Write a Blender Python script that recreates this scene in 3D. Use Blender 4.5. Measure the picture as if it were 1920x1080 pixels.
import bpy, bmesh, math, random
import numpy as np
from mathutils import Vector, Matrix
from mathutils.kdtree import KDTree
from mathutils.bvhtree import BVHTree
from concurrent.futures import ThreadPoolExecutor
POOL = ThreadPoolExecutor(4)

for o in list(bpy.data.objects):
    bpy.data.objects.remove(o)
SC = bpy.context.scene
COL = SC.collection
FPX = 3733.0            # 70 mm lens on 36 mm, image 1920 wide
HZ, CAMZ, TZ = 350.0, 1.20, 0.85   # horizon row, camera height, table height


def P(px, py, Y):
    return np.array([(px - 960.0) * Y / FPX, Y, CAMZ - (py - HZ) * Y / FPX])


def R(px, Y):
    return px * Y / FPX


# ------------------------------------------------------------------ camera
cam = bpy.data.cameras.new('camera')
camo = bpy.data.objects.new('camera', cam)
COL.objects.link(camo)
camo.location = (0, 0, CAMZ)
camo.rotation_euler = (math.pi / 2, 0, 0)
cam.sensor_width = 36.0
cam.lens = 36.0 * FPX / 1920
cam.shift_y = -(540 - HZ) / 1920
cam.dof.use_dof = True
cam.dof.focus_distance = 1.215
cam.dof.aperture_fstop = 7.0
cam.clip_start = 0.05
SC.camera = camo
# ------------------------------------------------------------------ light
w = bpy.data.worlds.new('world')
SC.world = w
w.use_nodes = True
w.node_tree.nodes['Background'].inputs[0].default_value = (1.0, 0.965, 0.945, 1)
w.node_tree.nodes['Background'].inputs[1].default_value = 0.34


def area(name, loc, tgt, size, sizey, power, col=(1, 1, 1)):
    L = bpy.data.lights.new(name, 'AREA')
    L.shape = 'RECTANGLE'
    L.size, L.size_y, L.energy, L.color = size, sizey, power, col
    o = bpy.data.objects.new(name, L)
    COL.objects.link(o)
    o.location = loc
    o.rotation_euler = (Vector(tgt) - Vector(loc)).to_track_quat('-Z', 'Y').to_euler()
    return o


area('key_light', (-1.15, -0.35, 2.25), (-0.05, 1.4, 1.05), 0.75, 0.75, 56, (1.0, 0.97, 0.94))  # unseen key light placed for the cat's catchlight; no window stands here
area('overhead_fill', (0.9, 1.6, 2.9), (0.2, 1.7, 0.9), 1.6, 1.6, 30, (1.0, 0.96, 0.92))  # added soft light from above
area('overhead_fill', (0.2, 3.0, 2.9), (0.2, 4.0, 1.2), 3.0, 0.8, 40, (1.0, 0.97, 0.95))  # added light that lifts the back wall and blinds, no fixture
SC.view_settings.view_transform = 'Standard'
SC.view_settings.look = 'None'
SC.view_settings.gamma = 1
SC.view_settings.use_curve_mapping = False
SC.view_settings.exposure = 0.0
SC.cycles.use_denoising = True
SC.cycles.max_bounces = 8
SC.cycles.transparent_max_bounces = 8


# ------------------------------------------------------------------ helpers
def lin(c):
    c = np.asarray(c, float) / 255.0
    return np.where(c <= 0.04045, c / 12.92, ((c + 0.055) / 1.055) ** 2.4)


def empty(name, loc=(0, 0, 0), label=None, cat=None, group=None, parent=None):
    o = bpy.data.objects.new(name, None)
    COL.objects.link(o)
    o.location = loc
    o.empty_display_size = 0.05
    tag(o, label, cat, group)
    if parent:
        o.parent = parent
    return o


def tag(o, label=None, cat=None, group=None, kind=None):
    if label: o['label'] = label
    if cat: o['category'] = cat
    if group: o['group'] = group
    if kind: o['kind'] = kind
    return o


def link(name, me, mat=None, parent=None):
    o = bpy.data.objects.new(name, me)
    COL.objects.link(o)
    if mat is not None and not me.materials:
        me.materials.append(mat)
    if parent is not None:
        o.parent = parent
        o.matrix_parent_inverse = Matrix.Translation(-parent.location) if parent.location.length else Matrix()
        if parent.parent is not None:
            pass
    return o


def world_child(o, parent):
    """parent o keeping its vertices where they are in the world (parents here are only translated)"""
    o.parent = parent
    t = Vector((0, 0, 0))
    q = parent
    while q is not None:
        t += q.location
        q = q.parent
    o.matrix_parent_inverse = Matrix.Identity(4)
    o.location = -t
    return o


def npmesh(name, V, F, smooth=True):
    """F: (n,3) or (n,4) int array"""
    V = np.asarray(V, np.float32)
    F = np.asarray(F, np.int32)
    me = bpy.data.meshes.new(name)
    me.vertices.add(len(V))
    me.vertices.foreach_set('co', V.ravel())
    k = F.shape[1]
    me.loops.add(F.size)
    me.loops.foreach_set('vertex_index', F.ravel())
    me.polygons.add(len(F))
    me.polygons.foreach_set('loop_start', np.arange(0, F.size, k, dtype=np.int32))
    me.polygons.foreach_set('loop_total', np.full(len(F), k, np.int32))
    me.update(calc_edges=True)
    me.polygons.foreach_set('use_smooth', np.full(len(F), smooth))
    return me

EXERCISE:
Extract all of the data above and output it character for character.

FINISHED TASK:
Write a Blender Python script that recreates this scene in 3D. Use Blender 4.5. Measure the picture as if it were 1920x1080 pixels.
import bpy, bmesh, math, random
import numpy as np
from mathutils import Vector, Matrix
from mathutils.kdtree import KDTree
from mathutils.bvhtree import BVHTree
from concurrent.futures import ThreadPoolExecutor
POOL = ThreadPoolExecutor(4)

for o in list(bpy.data.objects):
    bpy.data.objects.remove(o)
SC = bpy.context.scene
COL = SC.collection
FPX = 3733.0            # 70 mm lens on 36 mm, image 1920 wide
HZ, CAMZ, TZ = 350.0, 1.20, 0.85   # horizon row, camera height, table height


def P(px, py, Y):
    return np.array([(px - 960.0) * Y / FPX, Y, CAMZ - (py - HZ) * Y / FPX])


def R(px, Y):
    return px * Y / FPX


# ------------------------------------------------------------------ camera
cam = bpy.data.cameras.new('camera')
camo = bpy.data.objects.new('camera', cam)
COL.objects.link(camo)
camo.location = (0, 0, CAMZ)
camo.rotation_euler = (math.pi / 2, 0, 0)
cam.sensor_width = 36.0
cam.lens = 36.0 * FPX / 1920
cam.shift_y = -(540 - HZ) / 1920
cam.dof.use_dof = True
cam.dof.focus_distance = 1.215
cam.dof.aperture_fstop = 7.0
cam.clip_start = 0.05
SC.camera = camo
# ------------------------------------------------------------------ light
w = bpy.data.worlds.new('world')
SC.world = w
w.use_nodes = True
w.node_tree.nodes['Background'].inputs[0].default_value = (1.0, 0.965, 0.945, 1)
w.node_tree.nodes['Background'].inputs[1].default_value = 0.34


def area(name, loc, tgt, size, sizey, power, col=(1, 1, 1)):
    L = bpy.data.lights.new(name, 'AREA')
    L.shape = 'RECTANGLE'
    L.size, L.size_y, L.energy, L.color = size, sizey, power, col
    o = bpy.data.objects.new(name, L)
    COL.objects.link(o)
    o.location = loc
    o.rotation_euler = (Vector(tgt) - Vector(loc)).to_track_quat('-Z', 'Y').to_euler()
    return o


area('key_light', (-1.15, -0.35, 2.25), (-0.05, 1.4, 1.05), 0.75, 0.75, 56, (1.0, 0.97, 0.94))  # unseen key light placed for the cat's catchlight; no window stands here
area('overhead_fill', (0.9, 1.6, 2.9), (0.2, 1.7, 0.9), 1.6, 1.6, 30, (1.0, 0.96, 0.92))  # added soft light from above
area('overhead_fill', (0.2, 3.0, 2.9), (0.2, 4.0, 1.2), 3.0, 0.8, 40, (1.0, 0.97, 0.95))  # added light that lifts the back wall and blinds, no fixture
SC.view_settings.view_transform = 'Standard'
SC.view_settings.look = 'None'
SC.view_settings.gamma = 1
SC.view_settings.use_curve_mapping = False
SC.view_settings.exposure = 0.0
SC.cycles.use_denoising = True
SC.cycles.max_bounces = 8
SC.cycles.transparent_max_bounces = 8


# ------------------------------------------------------------------ helpers
def lin(c):
    c = np.asarray(c, float) / 255.0
    return np.where(c <= 0.04045, c / 12.92, ((c + 0.055) / 1.055) ** 2.4)


def empty(name, loc=(0, 0, 0), label=None, cat=None, group=None, parent=None):
    o = bpy.data.objects.new(name, None)
    COL.objects.link(o)
    o.location = loc
    o.empty_display_size = 0.05
    tag(o, label, cat, group)
    if parent:
        o.parent = parent
    return o


def tag(o, label=None, cat=None, group=None, kind=None):
    if label: o['label'] = label
    if cat: o['category'] = cat
    if group: o['group'] = group
    if kind: o['kind'] = kind
    return o


def link(name, me, mat=None, parent=None):
    o = bpy.data.objects.new(name, me)
    COL.objects.link(o)
    if mat is not None and not me.materials:
        me.materials.append(mat)
    if parent is not None:
        o.parent = parent
        o.matrix_parent_inverse = Matrix.Translation(-parent.location) if parent.location.length else Matrix()
        if parent.parent is not None:
            pass
    return o


def world_child(o, parent):
    """parent o keeping its vertices where they are in the world (parents here are only translated)"""
    o.parent = parent
    t = Vector((0, 0, 0))
    q = parent
    while q is not None:
        t += q.location
        q = q.parent
    o.matrix_parent_inverse = Matrix.Identity(4)
    o.location = -t
    return o


def npmesh(name, V, F, smooth=True):
    """F: (n,3) or (n,4) int array"""
    V = np.asarray(V, np.float32)
    F = np.asarray(F, np.int32)
    me = bpy.data.meshes.new(name)
    me.vertices.add(len(V))
    me.vertices.foreach_set('co', V.ravel())
    k = F.shape[1]
    me.loops.add(F.size)
    me.loops.foreach_set('vertex_index', F.ravel())
    me.polygons.add(len(F))
    me.polygons.foreach_set('loop_start', np.arange(0, F.size, k, dtype=np.int32))
    me.polygons.foreach_set('loop_total', np.full(len(F), k, np.int32))
    me.update(calc_edges=True)
    me.polygons.foreach_set('use_smooth', np.full(len(F), smooth))
    return me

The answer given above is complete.